Stripe API Design Evaluation and Latency Budget

Learn how Stripe API meets different non-functional requirements.

As we have seen, Stripe plays an important role in the payment ecosystem and makes the payment process smooth via the API endpoints we provided in the previous lesson. While we achieved different functional requirements through these endpoints, we still have to focus on the non-functional requirements we identified in the initial lesson. This lesson will describe how we achieve the non-functional requirements and different optimization strategies to improve the efficiency and response time of our service. Toward the end, we will also compute the response time of the Stripe API.

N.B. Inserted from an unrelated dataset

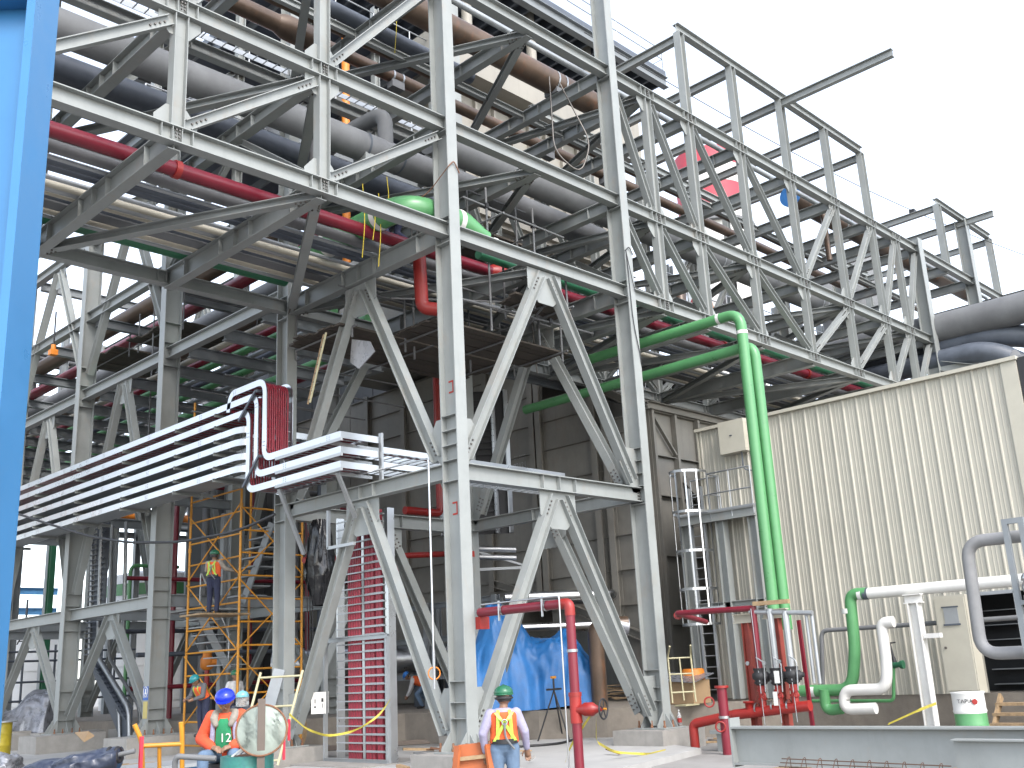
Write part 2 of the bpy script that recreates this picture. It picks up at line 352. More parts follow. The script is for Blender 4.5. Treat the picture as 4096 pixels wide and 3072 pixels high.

Non-functional requirements

The following section discusses how Stripe API meets the non-functional requirements.

Strong consistency

Due to the nature of the API that involves operations on critical data and financial data, strong consistency is paramount for the Stripe API. The Stripe API is strongly consistent and provides consistent data at every level by adopting the following measures:

  • Exactly once semantics: Idempotency keys are used in the API call where the non-idempotent method needs to be used, such as the POST HTTP method. This way, we avoid multiple operations where only one operation needs to be performed.

  • Reconciliation: The internal system's services periodically communicate with each other to compare their statuses to confirm that they are in agreement. According to some studies, this is the last line of defense in the payment system. Reconciliation not only improves the security of the payment system but also makes the system internally consistent.